Clement gegen "gezielte Förderung des Brennstoffwechsels"

Trittins Pläne stoßen auch bei Bundeswirtschaftsminister Wolfgang Clement (SPD) auf Widerstand, der wiederholt als Befürworter der Kohleverstromung aufgetreten ist. "Wir wollen keine Struktursteuerung zu Lasten bestimmter Energieträger", sagte Clement, ohne Trittin beim Namen zu nennen. Es dürfe beim Handel mit Emissionszertifikaten keine "gezielte Förderung des Brennstoffwechsels durch Übertragung von Zertifikaten von Kohle- auf Erdgaskraftwerke" geben. (FR, 29.1.)

Kritiker machen zudem geltend, daß der Emissionshandel in der ersten Phase von 2005 bis 2007 nur Kohlendioxid einbezieht. Damit erhalte Gas einen unverdienten Bonus, weil das ebenfalls klimaschädliche Methan, das vor allem bei der Förderung und beim Transport von Erdgas entweicht, nicht berücksichtigt wird.

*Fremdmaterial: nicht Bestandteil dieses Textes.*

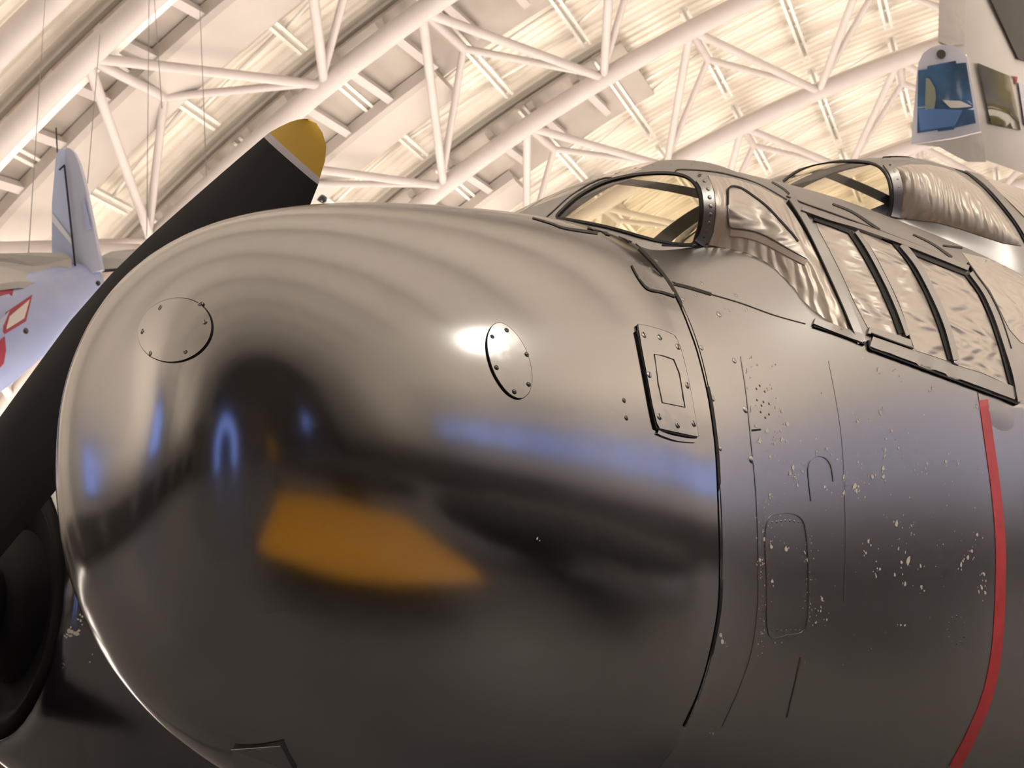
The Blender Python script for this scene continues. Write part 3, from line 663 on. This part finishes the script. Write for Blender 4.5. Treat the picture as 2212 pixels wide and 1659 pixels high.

Sonderwünsche für Kernkraft und Fernwärme

Differenzen gibt es ferner unter den Betreibern der über 2600 Anlagen, die in Deutschland künftig Emissionszertifikate benötigen. Presseberichten zufolge verlangten die Kernenergiebetreiber kostenlose Zertifikate für alle konventionellen Kraftwerke, die sie aufgrund des Ausstiegs aus der Kernenergie in den nächsten zwanzig Jahren neu errichten müssen. Der E.ON-Konzern soll - u.a. aufgrund seines hohen Kernenergieanteils und seiner starken Verankerung im Gasgeschäft - andere Präferenzen pflegen als RWE und Vattenfall. Die Betreiber von KWK-Anlagen möchten einen Bonus dafür, daß die Fernwärme in der Regel mit individuellen Feuerungsanlagen konkurriert, die unter der Grenze von 20 MW liegen und deshalb nicht vom Treibhausgas-Emissionshandelsgesetz (TEHG) erfaßt werden. Da die Zahl der Zertifikate jedoch begrenzt ist - als Basis dienen die tatsächlichen Emissionen der Jahre 2000 bis 2002 - gehen solche Sonderwünsche zu Lasten der anderen Anwärter und finden bei diesen entsprechend wenig Verständnis. (Berl. Ztg. 23.12.; Zeit, 22.1.)